## TASK DETAILS
The material below includes pictures; leave them out and return only the lines between the line containing "What Blender Python" and the line containing "C = sc.collection", inclusive, word for word.

## SUPPLIED MATERIAL
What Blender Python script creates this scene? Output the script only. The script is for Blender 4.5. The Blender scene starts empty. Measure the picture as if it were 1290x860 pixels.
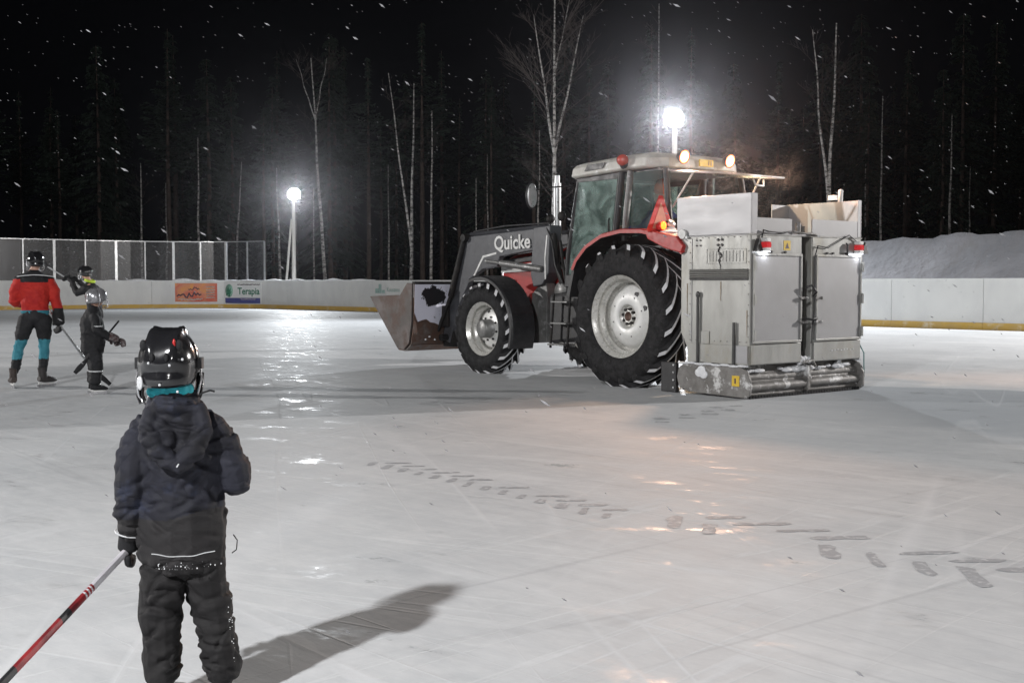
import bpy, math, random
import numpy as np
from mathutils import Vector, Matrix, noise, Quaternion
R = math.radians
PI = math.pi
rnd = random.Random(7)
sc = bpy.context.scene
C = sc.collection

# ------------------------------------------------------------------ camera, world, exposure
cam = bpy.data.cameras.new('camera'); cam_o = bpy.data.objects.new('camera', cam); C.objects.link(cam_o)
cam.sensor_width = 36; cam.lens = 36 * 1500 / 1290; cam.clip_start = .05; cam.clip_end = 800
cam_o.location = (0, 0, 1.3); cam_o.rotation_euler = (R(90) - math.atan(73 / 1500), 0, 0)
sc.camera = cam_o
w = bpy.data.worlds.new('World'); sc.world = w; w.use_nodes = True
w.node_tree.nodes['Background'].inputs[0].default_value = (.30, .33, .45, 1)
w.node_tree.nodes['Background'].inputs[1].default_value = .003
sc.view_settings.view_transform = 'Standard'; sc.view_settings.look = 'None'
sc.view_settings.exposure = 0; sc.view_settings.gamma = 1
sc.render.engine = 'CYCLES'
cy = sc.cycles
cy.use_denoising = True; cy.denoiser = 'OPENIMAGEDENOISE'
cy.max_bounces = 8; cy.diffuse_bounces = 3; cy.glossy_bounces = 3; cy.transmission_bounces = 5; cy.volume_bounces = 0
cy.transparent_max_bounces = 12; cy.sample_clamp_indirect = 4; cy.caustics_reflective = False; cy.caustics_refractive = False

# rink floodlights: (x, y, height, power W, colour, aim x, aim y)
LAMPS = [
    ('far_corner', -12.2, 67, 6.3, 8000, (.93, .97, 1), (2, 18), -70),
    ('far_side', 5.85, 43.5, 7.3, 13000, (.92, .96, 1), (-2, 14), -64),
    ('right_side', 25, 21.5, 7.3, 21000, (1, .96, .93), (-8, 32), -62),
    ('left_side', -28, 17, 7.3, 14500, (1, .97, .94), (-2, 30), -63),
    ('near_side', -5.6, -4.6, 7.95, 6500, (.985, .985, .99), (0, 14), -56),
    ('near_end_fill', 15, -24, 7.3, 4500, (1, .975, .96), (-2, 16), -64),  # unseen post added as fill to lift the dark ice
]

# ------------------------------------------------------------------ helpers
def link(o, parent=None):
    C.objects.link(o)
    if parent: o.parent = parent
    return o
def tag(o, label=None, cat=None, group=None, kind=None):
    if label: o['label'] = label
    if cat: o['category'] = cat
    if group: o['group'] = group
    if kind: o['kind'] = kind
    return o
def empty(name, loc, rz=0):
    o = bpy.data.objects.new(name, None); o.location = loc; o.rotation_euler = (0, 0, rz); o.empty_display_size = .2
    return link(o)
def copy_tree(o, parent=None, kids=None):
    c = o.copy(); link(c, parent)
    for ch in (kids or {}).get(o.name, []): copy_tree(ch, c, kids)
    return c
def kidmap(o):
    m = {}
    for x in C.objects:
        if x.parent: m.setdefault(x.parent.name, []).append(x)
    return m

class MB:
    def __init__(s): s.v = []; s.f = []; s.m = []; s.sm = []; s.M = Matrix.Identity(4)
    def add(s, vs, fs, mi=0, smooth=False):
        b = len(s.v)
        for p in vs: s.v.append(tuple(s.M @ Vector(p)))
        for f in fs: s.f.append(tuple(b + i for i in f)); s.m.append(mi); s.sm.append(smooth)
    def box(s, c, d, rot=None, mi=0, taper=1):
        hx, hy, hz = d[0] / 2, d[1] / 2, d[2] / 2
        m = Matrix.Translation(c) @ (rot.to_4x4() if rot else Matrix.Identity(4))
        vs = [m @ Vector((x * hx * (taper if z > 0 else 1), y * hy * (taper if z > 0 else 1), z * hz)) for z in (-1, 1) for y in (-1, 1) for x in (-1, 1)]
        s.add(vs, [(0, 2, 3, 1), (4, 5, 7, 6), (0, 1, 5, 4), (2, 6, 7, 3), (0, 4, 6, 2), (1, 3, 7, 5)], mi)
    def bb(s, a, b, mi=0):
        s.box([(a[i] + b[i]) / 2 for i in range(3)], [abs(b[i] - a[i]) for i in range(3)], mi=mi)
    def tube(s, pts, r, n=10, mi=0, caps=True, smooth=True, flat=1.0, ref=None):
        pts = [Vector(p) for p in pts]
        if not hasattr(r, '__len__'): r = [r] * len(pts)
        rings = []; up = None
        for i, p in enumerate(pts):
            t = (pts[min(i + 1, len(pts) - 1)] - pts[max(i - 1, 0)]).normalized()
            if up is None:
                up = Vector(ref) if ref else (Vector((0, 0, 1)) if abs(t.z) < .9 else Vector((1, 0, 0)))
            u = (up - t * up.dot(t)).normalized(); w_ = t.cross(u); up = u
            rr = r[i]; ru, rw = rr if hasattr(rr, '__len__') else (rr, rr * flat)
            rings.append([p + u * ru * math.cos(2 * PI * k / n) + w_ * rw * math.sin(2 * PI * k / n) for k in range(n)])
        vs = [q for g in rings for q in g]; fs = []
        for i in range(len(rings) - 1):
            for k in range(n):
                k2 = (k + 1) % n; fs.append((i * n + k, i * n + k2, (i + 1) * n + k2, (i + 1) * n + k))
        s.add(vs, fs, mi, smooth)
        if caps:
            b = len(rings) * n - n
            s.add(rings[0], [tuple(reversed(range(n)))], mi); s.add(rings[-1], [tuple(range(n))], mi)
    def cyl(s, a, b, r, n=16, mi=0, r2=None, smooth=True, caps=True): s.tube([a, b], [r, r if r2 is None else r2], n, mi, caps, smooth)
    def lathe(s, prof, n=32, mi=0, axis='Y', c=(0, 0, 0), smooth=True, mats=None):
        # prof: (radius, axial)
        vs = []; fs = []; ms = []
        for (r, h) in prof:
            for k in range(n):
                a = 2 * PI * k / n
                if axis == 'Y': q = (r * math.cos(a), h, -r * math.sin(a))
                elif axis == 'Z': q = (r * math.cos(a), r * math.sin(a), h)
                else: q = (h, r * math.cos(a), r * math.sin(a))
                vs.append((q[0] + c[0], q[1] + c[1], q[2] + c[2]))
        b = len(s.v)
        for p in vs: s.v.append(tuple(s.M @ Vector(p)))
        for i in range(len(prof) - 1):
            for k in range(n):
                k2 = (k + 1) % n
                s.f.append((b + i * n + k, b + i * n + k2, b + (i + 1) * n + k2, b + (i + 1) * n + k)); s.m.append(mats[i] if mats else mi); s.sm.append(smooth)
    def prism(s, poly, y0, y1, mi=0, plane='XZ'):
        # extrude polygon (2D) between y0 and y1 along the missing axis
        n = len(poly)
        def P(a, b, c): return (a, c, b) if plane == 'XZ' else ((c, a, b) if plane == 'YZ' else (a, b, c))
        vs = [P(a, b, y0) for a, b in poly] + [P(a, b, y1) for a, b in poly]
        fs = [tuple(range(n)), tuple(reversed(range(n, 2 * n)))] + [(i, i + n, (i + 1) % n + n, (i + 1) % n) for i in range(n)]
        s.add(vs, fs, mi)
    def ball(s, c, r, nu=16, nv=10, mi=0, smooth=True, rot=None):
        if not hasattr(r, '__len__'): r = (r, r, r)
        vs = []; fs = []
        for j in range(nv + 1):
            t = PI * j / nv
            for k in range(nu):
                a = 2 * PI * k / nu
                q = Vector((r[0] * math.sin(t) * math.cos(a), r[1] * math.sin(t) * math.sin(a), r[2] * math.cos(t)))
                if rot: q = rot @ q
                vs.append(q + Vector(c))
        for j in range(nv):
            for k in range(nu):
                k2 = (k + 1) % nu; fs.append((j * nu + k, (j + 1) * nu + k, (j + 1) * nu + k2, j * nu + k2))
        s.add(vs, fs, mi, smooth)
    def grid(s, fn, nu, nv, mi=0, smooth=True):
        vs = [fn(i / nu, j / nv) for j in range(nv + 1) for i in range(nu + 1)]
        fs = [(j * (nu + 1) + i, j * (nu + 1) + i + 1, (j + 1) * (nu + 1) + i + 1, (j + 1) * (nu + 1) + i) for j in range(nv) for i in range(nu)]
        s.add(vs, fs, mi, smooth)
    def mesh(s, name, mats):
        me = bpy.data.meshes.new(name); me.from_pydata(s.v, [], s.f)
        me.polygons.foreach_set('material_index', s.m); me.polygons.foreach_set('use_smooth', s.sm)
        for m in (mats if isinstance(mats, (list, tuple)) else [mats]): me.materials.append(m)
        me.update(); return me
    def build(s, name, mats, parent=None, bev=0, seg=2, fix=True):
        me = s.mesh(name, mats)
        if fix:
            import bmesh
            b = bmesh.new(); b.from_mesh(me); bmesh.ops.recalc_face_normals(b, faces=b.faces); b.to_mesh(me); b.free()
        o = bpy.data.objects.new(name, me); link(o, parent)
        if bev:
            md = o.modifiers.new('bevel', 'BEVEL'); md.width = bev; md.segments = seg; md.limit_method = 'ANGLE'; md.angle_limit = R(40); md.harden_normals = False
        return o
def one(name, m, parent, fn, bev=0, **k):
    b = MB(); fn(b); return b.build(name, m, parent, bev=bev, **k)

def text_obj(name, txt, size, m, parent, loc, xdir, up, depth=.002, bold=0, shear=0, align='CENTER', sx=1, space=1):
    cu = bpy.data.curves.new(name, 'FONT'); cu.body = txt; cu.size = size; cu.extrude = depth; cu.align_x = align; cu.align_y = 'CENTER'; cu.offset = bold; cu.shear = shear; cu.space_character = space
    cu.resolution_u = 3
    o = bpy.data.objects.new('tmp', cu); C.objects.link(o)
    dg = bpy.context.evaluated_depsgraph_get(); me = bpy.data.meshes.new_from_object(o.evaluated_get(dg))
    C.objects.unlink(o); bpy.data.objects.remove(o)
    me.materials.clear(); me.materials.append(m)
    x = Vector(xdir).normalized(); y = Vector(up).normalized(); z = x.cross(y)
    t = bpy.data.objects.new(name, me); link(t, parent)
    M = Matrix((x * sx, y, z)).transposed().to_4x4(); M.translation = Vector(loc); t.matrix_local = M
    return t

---

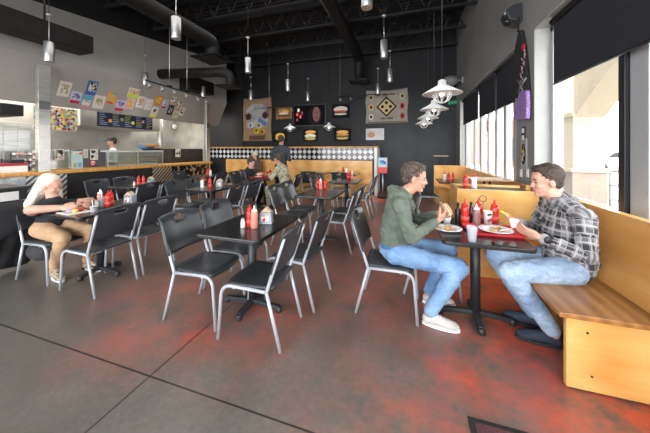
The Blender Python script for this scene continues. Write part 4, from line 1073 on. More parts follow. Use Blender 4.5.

## ANSWER FOR THIS EXERCISE
What Blender Python script creates this scene? Output the script only. The script is for Blender 4.5. The Blender scene starts empty. Measure the picture as if it were 1290x860 pixels.
import bpy, math, random
import numpy as np
from mathutils import Vector, Matrix, noise, Quaternion
R = math.radians
PI = math.pi
rnd = random.Random(7)
sc = bpy.context.scene
C = sc.collection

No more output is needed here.